Adding a familiar foreground element when photographing the Milky Way is a common practice. This adds context while giving a sense of scale. In most cases, photographers end up using a landscape or some abandoned building as the foreground which makes the image seem a little cliché. So, photographer Gary Cummins tried something different and ended up with the following image. The result is truly mesmerizing:
You’d be forgiven if you thought that the image is a result of a single long exposure. In reality, it’s a composite of many different elements.

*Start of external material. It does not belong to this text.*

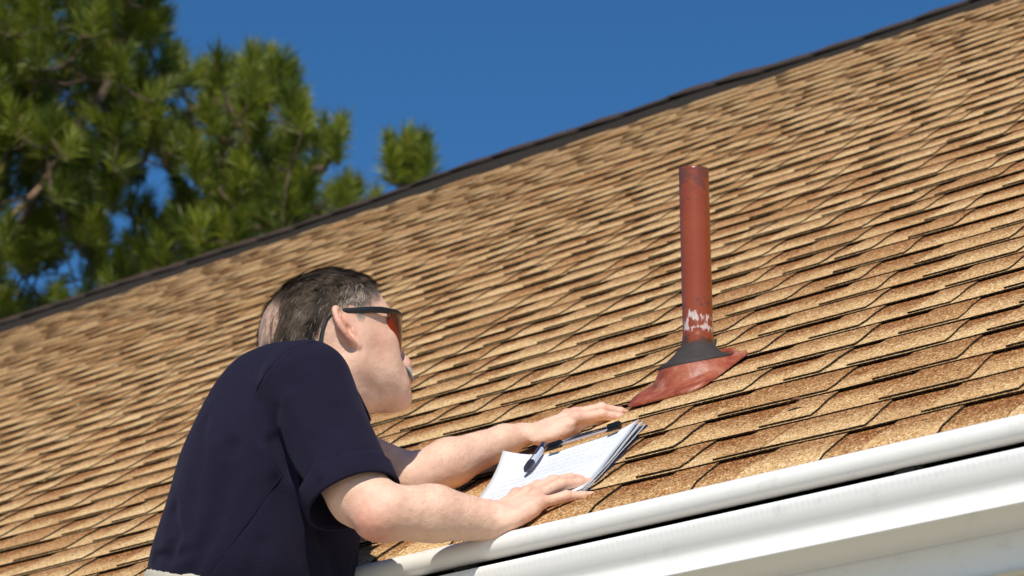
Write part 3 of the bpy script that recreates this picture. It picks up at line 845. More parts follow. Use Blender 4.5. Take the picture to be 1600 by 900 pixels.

The sky alone is a composite of 3 images, each exposed for 90 seconds at f/2.8 and ISO 800. He used the iOptron sky tracker to track the stars during the course of the exposure. The foreground is an exposure of 180 seconds that he took at f/2.8 and ISO 1200. And as for the car light trails, it’s composed of 4 images each exposed for 30 seconds at f/9 and ISO 100. He shot all the images using his Nikon D850 and Tamron 15-30mm f/2.8 lens. Interestingly, the car trails that you can see are from the car that Cummins drove by himself. Talk about dedication.
The blend of white and red lights in the foreground forming a hairpin curve immediately grab our attention, drawing us right into the image. Then there’s the hazy city in the mid-ground which seems to seamlessly blend with the Milky Way on the horizon. And the way he has placed the curvy section of the road and the arm of the Milky Way – both of them balance out each other beautifully.
It’s quite evident from this image that Cummins’s creativity is of the next level. The pre-visualization and the effort that he put in to transform it into reality is truly praiseworthy.